Their Eyes Were Watching God ~ Zora Neale Hurston

Date Completed: (9/8/2015)

Rating: 7.5/10

Written in 1937, the writing style of this book was incredible. Their Eyes Were Watching God is a fantastic tale of a woman named Janie born and raised in the South who goes through three marriages and the lessons she learns along the way. Although I found the spelling during this book detracted at first from my ability to read it, the spelling ultimately gave color to the words Hurston chose. This book required a close reading and the story had a suprisingly modern message.  Hurston says, “‘De ones de white man know is nice colored folks. De ones he don’t know is bad niggers,’ Janie said this and laughed and Tea Cake laughed with her. ‘Janie, Ah done watched it time and time again; each and every white man think he know all de GOOD darkies already. He don’t need tuh know no mo’. So far as he’s concerned, all dem he don’t know oughta be tried and sentenced tuh six months behind the United States privy house at hard smellin.’” This message should not still ring true today, but unfortunately we continue to live in a culture and society that benefits white people and particularly white men and forgets everyone else.

Janie’s character development was particularly well written. She began as a young naive woman being married off before her grandmother died for her own protection. As the novel continues, Janie recognizes why her grandmother did it (because her grandmother wanted her to have privilege) and forgives her for it, even though her first marriage felt by far the worst. Her second marriage again led her to understand what she didn’t want from marriage and life. Her third marriage taught her that there are, “Two things everybody’s got tuh do fuh theyselves. They got tuh go tuh God, and they got tuh find out about livin’ fuh theyselves.” Her whirlwind adventures with Tea Cake ultimately end in his death and her widowhood once again, but the fun and love she had along the way was worth it to her.

This is arguably Hurston’s most famous novel, and she deserves more recognition for this book.
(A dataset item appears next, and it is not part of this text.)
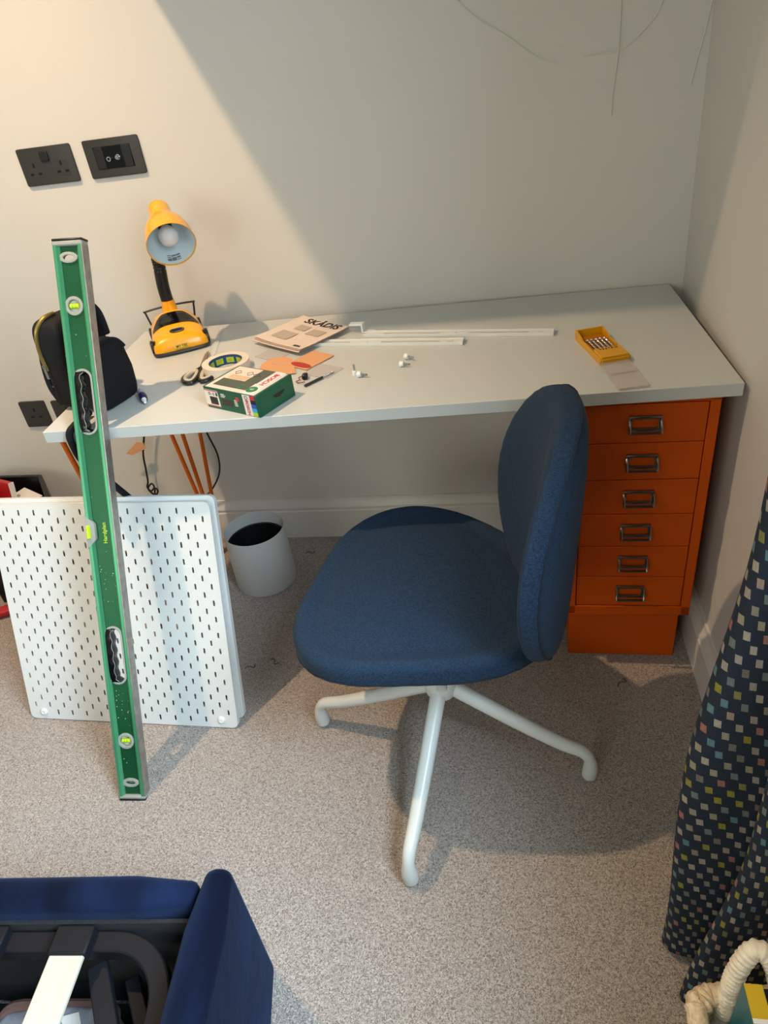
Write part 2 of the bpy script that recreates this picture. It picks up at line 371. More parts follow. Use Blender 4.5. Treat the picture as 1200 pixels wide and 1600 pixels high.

I’ve not yet read any of her other more than fifty published novels, short stories, plays, and essays, but I would like to now that I’ve had this experience. I would highly recommend this book to anyone looking to get a tale of love and struggle with some tried-and-true messages of the resiliency of humankind and black people. There are many criticisms of Hurston’s work, not least of which comes from people declaring that she is sucking up to white people or perpetuating negative ideologies of black culture.